> EXERCISE BRIEF
The required output consists solely of the lines from the one containing "strip_lettering(I, A_low, True, low_white, low_red, mat('faint" down to the one containing "I.build('strip_print', lower)", both included, each quoted exactly.

## Start

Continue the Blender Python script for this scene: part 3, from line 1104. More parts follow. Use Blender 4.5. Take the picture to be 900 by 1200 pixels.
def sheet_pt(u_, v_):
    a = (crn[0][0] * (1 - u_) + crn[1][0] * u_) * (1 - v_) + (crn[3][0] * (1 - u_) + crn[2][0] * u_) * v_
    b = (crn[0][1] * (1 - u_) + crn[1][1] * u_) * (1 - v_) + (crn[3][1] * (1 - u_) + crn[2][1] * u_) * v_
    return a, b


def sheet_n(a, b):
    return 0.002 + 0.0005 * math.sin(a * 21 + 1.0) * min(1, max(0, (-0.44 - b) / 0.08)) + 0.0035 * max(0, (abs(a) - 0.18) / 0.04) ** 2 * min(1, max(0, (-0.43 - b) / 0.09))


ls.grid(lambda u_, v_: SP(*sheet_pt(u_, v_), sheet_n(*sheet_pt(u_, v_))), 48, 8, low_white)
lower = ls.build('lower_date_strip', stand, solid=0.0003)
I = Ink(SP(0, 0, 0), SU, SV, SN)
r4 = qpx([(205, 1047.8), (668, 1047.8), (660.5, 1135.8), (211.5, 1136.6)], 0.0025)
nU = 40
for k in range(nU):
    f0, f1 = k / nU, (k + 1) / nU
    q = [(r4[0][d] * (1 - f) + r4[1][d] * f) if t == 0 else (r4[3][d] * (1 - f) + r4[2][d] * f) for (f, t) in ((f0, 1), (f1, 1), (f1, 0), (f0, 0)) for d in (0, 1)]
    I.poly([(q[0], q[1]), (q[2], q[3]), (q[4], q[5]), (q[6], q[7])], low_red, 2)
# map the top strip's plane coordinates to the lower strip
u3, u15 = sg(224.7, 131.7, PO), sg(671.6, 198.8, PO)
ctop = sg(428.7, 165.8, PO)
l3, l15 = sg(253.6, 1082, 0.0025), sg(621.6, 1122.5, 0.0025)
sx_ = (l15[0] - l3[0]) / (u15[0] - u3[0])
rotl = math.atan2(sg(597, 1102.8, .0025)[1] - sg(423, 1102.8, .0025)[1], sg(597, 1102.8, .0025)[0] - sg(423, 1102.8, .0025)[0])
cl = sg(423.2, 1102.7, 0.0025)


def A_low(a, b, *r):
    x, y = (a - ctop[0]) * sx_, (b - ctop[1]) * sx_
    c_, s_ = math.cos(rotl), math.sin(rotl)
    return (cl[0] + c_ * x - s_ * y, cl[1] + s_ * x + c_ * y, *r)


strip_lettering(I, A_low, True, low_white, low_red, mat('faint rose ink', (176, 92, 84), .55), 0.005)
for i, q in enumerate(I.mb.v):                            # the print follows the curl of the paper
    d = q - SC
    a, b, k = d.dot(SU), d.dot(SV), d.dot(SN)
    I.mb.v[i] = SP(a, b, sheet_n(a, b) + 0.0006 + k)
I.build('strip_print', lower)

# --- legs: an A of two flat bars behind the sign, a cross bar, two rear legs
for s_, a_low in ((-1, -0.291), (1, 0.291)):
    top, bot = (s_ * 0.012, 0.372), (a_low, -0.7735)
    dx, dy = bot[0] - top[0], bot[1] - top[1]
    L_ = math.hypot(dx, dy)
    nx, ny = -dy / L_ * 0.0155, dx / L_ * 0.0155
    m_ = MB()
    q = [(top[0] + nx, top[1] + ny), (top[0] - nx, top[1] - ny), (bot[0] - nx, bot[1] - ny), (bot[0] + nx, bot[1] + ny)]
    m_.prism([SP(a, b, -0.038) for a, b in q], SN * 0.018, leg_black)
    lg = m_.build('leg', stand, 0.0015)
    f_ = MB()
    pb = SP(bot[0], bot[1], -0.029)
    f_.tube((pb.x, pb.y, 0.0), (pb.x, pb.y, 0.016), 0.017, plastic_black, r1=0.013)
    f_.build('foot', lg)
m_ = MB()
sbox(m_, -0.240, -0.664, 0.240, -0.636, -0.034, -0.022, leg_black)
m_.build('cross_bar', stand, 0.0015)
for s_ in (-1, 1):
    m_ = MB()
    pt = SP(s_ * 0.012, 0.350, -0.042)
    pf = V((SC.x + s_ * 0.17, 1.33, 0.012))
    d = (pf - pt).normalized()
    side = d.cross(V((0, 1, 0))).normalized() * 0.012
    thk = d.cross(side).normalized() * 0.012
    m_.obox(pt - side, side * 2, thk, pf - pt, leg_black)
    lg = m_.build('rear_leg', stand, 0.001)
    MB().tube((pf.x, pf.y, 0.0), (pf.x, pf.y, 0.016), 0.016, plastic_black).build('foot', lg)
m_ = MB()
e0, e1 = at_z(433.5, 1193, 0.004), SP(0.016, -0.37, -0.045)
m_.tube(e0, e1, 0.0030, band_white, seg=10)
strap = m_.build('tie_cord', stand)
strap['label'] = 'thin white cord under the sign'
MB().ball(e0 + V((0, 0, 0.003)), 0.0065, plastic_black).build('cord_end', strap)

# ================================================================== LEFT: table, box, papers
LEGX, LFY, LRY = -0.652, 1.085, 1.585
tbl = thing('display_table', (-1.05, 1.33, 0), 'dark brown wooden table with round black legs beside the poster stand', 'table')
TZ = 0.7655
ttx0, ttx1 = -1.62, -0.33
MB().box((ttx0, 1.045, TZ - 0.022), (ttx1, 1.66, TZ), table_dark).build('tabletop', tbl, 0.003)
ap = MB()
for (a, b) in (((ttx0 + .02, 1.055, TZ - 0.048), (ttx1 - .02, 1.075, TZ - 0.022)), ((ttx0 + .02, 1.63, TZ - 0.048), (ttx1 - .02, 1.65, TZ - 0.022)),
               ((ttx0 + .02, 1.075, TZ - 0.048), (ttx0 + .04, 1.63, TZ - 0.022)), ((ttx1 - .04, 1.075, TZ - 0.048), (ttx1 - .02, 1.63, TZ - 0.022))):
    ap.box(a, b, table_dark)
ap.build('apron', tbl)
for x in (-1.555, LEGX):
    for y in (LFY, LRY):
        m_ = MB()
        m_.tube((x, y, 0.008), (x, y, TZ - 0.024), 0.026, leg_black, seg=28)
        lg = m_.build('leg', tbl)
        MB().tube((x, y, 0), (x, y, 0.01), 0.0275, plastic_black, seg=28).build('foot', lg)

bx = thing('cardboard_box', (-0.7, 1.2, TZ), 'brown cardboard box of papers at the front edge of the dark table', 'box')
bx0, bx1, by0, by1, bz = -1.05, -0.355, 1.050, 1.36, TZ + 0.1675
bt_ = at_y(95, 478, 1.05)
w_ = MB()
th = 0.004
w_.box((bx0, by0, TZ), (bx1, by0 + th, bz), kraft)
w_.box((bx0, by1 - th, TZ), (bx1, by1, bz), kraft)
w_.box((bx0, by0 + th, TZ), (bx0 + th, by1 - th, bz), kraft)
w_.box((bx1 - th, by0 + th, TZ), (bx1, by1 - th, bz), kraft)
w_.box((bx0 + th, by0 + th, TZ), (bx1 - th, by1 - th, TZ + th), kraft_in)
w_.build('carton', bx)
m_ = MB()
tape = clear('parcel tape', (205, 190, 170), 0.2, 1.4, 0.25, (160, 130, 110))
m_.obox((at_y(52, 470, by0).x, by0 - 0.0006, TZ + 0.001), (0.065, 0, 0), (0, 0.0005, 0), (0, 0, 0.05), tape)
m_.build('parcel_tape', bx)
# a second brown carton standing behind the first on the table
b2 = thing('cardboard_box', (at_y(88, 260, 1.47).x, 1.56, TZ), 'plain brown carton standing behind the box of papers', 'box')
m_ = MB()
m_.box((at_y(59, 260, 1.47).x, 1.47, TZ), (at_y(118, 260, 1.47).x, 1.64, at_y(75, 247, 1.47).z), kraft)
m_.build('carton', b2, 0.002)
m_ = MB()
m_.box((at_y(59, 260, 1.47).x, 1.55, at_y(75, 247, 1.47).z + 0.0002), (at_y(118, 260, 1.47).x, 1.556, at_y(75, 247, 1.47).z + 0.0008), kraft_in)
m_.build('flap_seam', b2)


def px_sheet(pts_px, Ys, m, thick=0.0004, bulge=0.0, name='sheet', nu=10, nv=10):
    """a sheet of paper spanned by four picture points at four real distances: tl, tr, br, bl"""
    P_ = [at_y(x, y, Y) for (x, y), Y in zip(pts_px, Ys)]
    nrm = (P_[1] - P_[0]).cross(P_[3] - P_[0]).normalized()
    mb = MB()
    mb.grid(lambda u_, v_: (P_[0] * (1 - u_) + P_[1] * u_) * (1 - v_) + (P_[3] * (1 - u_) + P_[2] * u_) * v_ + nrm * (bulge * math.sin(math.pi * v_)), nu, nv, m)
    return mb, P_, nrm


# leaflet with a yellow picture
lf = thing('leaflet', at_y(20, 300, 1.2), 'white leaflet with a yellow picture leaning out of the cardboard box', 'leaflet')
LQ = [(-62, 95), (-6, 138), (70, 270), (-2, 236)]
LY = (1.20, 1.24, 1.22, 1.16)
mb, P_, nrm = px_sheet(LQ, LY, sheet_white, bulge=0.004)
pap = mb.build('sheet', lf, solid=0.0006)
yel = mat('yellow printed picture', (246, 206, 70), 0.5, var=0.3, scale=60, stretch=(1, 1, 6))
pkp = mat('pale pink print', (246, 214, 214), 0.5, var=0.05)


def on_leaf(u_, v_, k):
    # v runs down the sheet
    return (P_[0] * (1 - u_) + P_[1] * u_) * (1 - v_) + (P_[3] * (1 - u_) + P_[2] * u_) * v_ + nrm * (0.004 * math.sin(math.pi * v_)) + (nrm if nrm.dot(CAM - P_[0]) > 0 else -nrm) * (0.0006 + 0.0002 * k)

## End

> ANSWER TO THIS PROBLEM
strip_lettering(I, A_low, True, low_white, low_red, mat('faint rose ink', (176, 92, 84), .55), 0.005)
for i, q in enumerate(I.mb.v):                            # the print follows the curl of the paper
    d = q - SC
    a, b, k = d.dot(SU), d.dot(SV), d.dot(SN)
    I.mb.v[i] = SP(a, b, sheet_n(a, b) + 0.0006 + k)
I.build('strip_print', lower)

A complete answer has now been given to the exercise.